**DIRECTIVE**
The lines to be extracted run from the start of the listing through the line containing "C = sc.collection"; copy them exactly and nothing else.

Scene modeling code data:
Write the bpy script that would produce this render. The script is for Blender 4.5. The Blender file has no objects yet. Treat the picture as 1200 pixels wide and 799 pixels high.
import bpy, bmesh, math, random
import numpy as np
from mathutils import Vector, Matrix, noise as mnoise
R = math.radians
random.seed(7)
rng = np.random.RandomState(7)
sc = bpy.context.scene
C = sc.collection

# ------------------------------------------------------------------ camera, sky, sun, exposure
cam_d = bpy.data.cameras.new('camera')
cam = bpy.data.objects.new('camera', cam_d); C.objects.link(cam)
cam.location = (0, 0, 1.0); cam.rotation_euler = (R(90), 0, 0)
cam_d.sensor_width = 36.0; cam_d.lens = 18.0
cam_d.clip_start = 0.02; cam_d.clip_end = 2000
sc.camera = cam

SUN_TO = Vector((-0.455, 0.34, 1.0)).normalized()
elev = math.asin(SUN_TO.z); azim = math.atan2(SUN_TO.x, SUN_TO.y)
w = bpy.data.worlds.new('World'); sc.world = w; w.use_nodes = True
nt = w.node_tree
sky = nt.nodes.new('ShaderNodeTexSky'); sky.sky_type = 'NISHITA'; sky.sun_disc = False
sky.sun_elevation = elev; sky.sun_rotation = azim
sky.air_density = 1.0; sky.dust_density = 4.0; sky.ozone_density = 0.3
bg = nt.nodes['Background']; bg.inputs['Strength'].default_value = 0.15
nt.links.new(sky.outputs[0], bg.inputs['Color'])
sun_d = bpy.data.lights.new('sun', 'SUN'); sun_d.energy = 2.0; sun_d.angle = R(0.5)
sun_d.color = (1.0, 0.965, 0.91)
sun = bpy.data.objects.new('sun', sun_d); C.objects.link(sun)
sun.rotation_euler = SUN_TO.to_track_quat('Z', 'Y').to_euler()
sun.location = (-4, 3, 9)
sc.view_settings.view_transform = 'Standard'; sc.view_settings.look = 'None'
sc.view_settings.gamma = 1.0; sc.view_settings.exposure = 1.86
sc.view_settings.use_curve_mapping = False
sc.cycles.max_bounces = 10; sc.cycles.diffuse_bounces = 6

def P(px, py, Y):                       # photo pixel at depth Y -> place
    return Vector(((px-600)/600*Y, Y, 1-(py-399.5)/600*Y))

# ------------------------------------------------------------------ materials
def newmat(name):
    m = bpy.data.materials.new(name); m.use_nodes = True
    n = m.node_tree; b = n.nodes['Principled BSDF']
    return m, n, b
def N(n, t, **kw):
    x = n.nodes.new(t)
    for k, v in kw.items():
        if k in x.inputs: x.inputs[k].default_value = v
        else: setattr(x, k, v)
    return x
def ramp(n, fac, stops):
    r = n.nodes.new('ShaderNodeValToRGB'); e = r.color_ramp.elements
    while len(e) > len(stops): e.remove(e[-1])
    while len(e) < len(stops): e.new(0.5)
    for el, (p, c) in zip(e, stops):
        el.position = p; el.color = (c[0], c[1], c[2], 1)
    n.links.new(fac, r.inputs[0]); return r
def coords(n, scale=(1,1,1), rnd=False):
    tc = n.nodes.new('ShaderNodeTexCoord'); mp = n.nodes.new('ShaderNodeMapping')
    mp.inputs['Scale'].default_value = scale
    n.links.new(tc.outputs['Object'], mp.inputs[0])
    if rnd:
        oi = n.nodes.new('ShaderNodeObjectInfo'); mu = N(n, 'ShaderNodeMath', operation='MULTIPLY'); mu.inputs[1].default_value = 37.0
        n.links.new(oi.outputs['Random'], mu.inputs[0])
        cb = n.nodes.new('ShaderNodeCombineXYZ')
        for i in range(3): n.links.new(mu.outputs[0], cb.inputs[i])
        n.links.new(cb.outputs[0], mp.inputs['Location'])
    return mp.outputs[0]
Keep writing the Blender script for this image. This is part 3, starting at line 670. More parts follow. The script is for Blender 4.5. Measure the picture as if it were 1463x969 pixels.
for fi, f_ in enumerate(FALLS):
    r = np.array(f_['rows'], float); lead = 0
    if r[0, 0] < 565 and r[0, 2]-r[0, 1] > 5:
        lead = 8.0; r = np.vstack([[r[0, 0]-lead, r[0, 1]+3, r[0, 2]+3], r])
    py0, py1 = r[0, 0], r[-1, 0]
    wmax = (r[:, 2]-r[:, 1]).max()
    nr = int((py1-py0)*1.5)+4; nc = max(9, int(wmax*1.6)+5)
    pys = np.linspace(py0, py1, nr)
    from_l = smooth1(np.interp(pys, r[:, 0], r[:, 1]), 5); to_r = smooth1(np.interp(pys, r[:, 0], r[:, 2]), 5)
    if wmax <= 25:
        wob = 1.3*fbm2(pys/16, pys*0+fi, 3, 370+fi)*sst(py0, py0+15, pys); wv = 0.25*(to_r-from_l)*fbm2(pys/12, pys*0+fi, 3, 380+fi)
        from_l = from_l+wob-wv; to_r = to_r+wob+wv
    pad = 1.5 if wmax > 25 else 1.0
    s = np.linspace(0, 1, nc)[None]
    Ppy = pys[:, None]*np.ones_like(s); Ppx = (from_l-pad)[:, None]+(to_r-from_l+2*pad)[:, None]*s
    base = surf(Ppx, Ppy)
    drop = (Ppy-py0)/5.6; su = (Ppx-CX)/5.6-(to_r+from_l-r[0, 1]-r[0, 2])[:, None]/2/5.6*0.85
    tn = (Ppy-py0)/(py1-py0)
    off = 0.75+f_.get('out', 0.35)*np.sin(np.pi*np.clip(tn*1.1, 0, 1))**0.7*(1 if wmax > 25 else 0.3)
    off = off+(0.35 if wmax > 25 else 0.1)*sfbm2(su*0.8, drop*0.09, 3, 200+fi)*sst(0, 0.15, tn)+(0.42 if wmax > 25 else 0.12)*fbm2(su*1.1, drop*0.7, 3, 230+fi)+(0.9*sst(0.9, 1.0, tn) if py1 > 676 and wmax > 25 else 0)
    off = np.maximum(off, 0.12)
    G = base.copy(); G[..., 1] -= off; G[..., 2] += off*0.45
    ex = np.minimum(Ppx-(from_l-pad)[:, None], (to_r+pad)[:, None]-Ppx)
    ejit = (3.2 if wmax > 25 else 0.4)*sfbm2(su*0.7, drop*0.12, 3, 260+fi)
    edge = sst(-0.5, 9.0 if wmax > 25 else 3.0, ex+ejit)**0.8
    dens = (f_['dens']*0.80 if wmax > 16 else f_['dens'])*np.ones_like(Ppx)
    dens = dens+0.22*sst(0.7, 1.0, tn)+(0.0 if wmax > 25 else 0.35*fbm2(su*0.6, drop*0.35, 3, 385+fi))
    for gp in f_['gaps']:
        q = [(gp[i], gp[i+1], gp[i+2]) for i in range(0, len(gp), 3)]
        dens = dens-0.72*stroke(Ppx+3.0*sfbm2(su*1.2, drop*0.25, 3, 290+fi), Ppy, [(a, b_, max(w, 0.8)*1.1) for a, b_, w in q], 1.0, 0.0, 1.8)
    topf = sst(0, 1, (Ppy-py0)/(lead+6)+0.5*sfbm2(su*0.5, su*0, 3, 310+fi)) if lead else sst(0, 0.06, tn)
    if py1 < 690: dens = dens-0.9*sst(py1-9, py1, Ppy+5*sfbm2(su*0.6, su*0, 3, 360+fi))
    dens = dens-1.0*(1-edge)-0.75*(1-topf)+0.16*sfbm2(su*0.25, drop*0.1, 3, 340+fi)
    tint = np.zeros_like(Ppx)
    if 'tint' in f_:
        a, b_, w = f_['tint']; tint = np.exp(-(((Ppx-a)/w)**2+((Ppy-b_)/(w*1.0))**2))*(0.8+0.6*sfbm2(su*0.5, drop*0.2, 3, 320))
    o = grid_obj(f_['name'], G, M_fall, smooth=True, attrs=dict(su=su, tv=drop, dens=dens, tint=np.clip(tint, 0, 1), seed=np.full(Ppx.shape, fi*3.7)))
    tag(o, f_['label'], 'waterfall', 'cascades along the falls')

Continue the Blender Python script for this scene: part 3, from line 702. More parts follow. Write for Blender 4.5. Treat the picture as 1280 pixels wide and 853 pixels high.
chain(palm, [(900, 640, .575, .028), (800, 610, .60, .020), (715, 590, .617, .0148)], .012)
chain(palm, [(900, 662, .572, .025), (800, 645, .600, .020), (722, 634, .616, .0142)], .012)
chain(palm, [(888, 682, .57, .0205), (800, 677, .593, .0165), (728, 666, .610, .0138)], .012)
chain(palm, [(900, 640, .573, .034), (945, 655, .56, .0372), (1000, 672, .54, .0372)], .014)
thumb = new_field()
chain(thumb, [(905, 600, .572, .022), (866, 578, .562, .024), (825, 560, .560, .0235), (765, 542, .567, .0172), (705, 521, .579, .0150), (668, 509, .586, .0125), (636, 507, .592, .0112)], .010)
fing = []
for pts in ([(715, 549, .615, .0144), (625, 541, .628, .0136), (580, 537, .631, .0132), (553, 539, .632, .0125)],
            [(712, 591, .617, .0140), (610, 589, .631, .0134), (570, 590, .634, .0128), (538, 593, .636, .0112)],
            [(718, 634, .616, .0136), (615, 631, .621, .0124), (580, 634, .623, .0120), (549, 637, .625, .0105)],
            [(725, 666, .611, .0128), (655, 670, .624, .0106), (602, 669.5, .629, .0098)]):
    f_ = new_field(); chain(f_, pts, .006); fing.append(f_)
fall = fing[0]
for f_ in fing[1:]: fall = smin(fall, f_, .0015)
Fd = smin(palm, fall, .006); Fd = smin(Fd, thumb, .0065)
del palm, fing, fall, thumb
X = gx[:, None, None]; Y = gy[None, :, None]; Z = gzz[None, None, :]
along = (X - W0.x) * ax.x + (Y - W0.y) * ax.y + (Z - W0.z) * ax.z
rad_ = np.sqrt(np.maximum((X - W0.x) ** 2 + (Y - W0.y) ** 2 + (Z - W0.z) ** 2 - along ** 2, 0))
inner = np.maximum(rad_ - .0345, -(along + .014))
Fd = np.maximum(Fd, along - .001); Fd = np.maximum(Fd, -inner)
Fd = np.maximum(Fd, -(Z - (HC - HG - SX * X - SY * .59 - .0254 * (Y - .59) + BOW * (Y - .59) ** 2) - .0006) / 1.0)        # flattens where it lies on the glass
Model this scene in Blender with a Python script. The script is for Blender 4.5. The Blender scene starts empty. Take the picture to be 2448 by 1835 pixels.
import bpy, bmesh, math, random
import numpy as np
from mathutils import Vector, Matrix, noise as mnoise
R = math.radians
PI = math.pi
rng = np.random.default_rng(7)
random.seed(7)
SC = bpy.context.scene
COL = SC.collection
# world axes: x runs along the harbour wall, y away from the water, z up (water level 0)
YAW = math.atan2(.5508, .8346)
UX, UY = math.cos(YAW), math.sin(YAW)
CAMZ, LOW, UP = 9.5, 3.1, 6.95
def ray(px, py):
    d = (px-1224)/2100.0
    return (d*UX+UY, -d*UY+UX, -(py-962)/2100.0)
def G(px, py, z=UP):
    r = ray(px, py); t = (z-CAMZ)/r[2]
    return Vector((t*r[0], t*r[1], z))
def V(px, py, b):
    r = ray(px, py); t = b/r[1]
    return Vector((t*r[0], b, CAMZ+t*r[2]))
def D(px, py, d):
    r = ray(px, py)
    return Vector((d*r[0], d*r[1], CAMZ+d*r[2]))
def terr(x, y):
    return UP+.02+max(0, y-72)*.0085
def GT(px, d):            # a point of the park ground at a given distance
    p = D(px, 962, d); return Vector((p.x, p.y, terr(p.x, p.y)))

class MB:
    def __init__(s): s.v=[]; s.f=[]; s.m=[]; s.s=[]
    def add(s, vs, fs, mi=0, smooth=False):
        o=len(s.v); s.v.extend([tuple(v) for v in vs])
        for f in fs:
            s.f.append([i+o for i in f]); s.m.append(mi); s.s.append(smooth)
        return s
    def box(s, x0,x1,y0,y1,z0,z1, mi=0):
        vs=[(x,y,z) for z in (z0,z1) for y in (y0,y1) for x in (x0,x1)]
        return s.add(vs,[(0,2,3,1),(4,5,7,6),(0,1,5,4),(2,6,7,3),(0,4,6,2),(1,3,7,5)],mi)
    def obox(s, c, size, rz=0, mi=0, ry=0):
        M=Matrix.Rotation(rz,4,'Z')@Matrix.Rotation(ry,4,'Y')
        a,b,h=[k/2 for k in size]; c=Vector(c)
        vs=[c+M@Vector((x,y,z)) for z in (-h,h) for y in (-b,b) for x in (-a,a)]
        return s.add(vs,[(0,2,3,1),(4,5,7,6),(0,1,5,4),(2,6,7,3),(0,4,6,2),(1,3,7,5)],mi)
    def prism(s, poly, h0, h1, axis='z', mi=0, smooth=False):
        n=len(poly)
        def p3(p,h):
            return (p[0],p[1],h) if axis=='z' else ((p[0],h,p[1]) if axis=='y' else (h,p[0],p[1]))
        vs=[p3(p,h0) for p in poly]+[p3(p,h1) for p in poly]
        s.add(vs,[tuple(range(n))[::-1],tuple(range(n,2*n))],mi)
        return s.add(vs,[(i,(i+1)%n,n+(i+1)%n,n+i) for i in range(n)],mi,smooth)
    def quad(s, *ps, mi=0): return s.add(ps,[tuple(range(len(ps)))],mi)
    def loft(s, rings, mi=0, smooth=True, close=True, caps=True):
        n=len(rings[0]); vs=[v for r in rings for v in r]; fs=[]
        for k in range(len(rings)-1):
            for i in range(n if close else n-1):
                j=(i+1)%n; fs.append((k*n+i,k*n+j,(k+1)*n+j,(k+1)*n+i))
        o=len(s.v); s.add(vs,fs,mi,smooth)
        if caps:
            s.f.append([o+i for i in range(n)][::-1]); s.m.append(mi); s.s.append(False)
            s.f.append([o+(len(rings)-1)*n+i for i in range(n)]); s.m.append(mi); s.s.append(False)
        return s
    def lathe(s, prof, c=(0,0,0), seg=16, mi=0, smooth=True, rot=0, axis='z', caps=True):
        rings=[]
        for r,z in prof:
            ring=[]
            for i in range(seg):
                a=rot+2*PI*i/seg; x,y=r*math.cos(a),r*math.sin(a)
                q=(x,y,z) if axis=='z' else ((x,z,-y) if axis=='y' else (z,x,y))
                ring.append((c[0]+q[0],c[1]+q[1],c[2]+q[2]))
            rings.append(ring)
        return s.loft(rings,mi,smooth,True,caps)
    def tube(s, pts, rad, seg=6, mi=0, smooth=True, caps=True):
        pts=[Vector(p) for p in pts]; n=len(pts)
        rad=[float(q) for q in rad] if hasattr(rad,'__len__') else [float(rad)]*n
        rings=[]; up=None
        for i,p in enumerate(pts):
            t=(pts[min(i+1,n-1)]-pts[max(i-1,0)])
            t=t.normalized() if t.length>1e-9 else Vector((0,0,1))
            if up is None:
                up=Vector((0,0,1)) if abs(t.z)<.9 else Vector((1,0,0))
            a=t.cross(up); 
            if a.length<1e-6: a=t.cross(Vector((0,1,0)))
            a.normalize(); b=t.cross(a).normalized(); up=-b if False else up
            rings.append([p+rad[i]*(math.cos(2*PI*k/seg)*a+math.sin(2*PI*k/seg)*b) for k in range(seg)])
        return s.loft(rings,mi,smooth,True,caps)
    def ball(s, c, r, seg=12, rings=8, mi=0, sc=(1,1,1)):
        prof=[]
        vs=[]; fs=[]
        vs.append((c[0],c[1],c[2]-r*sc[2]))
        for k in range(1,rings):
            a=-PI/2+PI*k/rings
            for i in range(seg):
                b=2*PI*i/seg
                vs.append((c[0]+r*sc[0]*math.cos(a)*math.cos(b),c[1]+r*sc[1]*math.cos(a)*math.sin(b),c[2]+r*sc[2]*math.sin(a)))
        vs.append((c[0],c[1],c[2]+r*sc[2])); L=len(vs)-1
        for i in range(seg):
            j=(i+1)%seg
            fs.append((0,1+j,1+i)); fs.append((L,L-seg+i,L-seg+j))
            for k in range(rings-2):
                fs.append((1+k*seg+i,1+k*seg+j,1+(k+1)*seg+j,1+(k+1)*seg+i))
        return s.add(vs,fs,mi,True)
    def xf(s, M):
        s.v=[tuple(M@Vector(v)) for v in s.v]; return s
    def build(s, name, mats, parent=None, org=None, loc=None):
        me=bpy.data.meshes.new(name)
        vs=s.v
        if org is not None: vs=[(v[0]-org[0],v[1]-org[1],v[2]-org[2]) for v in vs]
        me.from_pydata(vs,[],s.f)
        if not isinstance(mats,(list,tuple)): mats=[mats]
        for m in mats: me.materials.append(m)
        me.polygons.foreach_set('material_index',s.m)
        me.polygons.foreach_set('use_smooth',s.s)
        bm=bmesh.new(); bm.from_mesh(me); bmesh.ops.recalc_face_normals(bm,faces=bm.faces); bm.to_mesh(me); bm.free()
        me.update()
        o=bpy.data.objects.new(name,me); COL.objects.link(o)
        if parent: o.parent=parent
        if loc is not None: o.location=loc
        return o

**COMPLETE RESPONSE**
Write the bpy script that would produce this render. The script is for Blender 4.5. The Blender file has no objects yet. Treat the picture as 1200 pixels wide and 799 pixels high.
import bpy, bmesh, math, random
import numpy as np
from mathutils import Vector, Matrix, noise as mnoise
R = math.radians
random.seed(7)
rng = np.random.RandomState(7)
sc = bpy.context.scene
C = sc.collection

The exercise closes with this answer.